European Central Bank Vice President Luis de Guindos said the bank must consider weaker euro-area growth during its June 2026 [1] policy decision.

The warning comes as the ECB weighs a possible interest-rate hike. A decision to raise rates while economic growth slows could stifle recovery, particularly as energy-supply shocks from the Middle East create volatility in the region.

Guindos attributed the economic slowdown to the ongoing Iran-Israel conflict. He said the resulting disruption to energy flows from the Middle East is expected to weigh on both inflation dynamics, and overall economic expansion [1], [2].

"The European Central Bank should be cautious when considering raising interest rates as the full impact of the Iran war on economic expansion is still to be felt," Guindos said [3].

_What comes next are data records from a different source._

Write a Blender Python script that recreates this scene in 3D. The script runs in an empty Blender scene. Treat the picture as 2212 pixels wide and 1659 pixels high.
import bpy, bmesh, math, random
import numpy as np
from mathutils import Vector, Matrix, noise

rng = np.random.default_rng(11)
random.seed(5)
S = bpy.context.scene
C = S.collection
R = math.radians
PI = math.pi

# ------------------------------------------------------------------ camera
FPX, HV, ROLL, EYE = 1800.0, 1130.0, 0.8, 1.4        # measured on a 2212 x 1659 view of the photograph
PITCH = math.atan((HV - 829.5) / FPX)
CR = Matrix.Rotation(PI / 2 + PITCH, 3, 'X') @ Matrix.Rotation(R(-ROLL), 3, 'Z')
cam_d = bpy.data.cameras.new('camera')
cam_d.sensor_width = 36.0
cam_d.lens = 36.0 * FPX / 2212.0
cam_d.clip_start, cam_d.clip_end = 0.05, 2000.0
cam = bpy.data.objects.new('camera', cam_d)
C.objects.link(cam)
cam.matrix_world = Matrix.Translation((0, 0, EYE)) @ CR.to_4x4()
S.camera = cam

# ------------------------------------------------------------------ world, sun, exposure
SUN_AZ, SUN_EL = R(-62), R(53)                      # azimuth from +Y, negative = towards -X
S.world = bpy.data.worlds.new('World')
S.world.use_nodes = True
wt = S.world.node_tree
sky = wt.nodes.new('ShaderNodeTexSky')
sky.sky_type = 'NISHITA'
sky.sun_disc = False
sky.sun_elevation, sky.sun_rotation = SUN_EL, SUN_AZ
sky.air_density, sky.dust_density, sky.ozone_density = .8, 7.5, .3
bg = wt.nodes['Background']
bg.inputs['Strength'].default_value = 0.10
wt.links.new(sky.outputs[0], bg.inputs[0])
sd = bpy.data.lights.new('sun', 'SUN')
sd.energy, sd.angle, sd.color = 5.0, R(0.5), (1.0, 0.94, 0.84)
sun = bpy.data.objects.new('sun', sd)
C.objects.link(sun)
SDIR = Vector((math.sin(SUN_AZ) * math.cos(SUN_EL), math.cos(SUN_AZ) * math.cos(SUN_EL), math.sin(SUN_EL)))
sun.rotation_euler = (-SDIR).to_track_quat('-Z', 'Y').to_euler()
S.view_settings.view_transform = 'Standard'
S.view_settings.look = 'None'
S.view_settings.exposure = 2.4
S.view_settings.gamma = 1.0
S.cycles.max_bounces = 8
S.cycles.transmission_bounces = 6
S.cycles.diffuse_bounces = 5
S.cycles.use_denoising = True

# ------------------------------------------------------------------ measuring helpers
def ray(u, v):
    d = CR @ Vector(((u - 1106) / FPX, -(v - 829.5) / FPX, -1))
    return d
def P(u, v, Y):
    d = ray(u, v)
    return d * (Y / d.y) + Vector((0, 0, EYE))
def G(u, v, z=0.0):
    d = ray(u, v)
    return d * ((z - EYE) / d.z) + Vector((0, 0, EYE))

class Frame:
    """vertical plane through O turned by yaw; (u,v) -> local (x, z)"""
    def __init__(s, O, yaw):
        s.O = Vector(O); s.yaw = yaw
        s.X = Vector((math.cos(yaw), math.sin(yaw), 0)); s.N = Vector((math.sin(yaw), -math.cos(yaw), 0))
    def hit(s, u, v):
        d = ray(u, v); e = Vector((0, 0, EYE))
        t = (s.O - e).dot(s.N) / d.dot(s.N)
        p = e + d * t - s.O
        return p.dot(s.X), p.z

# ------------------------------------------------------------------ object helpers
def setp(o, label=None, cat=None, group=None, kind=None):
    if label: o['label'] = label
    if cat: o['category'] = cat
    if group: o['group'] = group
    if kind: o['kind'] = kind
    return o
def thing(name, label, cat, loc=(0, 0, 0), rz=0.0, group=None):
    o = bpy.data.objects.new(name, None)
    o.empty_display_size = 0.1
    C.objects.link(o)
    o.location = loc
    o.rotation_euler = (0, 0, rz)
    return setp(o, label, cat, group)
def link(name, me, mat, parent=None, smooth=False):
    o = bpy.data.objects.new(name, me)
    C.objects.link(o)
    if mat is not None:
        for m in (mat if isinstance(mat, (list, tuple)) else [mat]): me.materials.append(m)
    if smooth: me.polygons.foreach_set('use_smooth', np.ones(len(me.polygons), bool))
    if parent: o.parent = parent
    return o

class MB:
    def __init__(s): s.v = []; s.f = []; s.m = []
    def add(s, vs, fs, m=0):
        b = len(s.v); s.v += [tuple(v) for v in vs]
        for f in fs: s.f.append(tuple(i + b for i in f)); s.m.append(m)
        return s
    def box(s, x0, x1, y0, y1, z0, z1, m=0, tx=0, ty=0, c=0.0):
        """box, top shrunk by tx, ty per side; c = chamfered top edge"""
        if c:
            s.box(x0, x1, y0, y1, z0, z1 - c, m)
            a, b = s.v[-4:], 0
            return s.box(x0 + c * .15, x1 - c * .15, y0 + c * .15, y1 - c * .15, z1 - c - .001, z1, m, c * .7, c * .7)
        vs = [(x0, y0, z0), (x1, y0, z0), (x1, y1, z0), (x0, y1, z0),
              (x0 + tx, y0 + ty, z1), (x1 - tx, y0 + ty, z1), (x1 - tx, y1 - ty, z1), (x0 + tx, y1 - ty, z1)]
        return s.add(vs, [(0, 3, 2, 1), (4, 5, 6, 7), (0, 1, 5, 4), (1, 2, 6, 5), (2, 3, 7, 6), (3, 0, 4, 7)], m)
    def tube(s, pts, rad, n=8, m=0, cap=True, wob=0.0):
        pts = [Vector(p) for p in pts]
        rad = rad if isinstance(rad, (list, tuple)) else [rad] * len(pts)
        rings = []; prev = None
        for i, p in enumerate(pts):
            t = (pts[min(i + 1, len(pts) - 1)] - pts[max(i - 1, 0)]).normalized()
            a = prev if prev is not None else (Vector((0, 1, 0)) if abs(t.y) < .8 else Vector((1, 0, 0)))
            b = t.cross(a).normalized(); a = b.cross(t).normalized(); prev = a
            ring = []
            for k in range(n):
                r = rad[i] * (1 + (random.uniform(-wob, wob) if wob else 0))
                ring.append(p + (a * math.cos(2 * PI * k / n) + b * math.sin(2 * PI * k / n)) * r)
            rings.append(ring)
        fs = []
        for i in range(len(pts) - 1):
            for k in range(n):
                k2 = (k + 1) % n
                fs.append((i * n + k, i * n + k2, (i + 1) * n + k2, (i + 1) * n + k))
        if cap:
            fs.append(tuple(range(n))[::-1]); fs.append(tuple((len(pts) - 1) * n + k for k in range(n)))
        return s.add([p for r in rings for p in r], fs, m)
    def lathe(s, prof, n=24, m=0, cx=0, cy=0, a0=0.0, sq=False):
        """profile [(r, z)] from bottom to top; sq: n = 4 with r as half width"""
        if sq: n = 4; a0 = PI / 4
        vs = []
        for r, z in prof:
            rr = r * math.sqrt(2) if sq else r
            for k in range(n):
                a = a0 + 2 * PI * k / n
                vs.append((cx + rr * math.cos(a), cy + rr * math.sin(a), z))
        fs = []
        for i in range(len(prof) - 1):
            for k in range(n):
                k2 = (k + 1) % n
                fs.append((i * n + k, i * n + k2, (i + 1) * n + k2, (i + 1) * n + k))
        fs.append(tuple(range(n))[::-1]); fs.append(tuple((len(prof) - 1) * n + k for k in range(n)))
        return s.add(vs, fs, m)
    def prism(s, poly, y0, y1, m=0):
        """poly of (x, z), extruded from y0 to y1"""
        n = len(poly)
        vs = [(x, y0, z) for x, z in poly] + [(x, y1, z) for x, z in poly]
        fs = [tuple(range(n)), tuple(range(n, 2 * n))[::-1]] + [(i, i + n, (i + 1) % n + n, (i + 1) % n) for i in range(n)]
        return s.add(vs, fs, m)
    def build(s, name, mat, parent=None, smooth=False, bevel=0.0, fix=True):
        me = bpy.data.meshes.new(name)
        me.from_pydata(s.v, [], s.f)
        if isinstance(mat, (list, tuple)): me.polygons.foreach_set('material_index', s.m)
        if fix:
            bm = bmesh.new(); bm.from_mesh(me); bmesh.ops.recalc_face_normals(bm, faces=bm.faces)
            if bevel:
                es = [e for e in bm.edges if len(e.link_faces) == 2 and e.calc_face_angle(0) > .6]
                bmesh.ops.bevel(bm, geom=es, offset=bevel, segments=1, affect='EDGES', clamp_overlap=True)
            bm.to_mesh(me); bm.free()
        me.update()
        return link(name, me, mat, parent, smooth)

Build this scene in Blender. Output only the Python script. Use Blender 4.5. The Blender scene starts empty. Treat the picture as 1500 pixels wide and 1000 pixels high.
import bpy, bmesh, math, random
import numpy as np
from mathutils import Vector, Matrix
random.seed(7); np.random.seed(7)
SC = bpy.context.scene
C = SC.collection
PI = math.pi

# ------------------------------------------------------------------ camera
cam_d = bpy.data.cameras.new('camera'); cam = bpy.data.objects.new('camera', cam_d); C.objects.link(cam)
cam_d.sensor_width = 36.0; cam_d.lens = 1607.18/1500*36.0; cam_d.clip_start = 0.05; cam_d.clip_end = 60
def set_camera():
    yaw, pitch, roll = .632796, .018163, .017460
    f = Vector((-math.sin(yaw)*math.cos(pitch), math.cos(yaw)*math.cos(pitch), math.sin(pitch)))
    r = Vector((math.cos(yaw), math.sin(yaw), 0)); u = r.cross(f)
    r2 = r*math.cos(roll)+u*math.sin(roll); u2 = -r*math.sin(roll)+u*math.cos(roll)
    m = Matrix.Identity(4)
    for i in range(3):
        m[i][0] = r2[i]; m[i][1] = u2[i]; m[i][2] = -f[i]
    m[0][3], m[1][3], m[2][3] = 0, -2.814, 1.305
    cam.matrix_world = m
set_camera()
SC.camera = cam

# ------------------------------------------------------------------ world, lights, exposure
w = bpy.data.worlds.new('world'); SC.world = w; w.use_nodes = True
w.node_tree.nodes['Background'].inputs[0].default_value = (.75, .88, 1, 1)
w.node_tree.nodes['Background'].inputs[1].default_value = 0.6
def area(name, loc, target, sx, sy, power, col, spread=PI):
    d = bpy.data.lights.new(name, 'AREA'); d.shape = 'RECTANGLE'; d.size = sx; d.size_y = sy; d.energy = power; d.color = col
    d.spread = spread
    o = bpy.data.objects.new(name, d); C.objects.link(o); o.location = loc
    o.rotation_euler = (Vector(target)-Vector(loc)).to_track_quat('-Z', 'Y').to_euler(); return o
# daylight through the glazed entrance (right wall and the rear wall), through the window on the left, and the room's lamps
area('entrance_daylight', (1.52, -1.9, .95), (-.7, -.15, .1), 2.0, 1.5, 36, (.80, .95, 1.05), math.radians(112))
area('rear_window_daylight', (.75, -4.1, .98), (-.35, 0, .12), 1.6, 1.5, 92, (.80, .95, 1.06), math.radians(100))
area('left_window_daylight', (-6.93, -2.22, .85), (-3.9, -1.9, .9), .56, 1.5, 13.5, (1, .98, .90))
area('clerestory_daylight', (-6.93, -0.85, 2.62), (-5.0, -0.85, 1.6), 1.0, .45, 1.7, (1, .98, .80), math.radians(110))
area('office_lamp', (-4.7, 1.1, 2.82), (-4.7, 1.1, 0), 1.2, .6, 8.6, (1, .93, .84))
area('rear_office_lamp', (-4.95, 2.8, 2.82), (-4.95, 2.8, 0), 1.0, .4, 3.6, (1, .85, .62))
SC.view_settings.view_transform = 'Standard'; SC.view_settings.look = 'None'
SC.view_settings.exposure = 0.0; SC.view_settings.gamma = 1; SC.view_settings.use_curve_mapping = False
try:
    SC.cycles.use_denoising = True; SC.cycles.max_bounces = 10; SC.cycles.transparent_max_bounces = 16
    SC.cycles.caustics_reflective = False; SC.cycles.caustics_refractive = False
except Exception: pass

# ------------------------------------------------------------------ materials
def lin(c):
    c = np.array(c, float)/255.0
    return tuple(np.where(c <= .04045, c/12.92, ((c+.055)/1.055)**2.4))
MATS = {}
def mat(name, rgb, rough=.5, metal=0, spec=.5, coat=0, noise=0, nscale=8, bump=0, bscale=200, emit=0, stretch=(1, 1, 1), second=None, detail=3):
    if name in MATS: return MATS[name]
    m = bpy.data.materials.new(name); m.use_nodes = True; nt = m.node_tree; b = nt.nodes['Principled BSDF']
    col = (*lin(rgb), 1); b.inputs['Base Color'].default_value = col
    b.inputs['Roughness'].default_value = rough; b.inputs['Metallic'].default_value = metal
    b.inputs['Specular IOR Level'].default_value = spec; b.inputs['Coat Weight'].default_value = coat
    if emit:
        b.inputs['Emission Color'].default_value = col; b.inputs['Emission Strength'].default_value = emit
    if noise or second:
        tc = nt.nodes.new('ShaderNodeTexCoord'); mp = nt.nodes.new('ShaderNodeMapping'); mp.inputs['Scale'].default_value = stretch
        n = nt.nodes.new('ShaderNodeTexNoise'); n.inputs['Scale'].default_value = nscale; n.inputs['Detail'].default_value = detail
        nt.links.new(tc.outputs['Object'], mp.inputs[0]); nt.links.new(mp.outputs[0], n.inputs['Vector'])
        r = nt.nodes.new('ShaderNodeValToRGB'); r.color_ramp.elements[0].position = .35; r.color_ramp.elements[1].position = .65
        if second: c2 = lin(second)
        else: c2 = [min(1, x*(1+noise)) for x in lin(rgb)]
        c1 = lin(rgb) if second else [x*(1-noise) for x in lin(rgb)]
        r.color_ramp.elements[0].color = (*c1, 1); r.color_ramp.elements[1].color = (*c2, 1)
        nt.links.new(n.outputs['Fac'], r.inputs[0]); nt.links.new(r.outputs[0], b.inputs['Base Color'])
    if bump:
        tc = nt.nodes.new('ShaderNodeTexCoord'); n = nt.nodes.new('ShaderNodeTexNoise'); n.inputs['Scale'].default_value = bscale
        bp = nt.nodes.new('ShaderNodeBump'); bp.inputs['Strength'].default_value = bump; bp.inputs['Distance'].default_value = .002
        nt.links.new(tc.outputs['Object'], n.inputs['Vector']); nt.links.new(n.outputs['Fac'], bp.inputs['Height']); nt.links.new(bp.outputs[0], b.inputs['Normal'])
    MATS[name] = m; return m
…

He noted that current data suggests a downturn is already manifesting in the euro-area economy. "If you look at soft indicators, sentiment indicators, these indicators clearly point at an important impact on growth," Guindos said [2].

The Vice President previously highlighted that the stability of the Strait of Hormuz would be a critical factor for the bank's upcoming deliberations. He said the key factor will be the evolution of the energy flows from the Middle East [1].

The ECB's June 2026 [1] meeting will determine whether the bank prioritizes fighting inflation through higher rates, or supporting growth amid geopolitical instability. Guindos' comments suggest a push for prudence to avoid exacerbating the economic strain caused by the conflict.

The European Central Bank should be cautious when considering raising interest rates

The ECB is facing a classic central bank dilemma: fighting inflation while preventing a recession. While energy shocks typically drive prices up—justifying a rate hike—they also stifle economic growth, which argues for keeping rates lower. Guindos' emphasis on 'soft indicators' suggests the bank is seeing early signs of a slowdown that could make further tightening risky.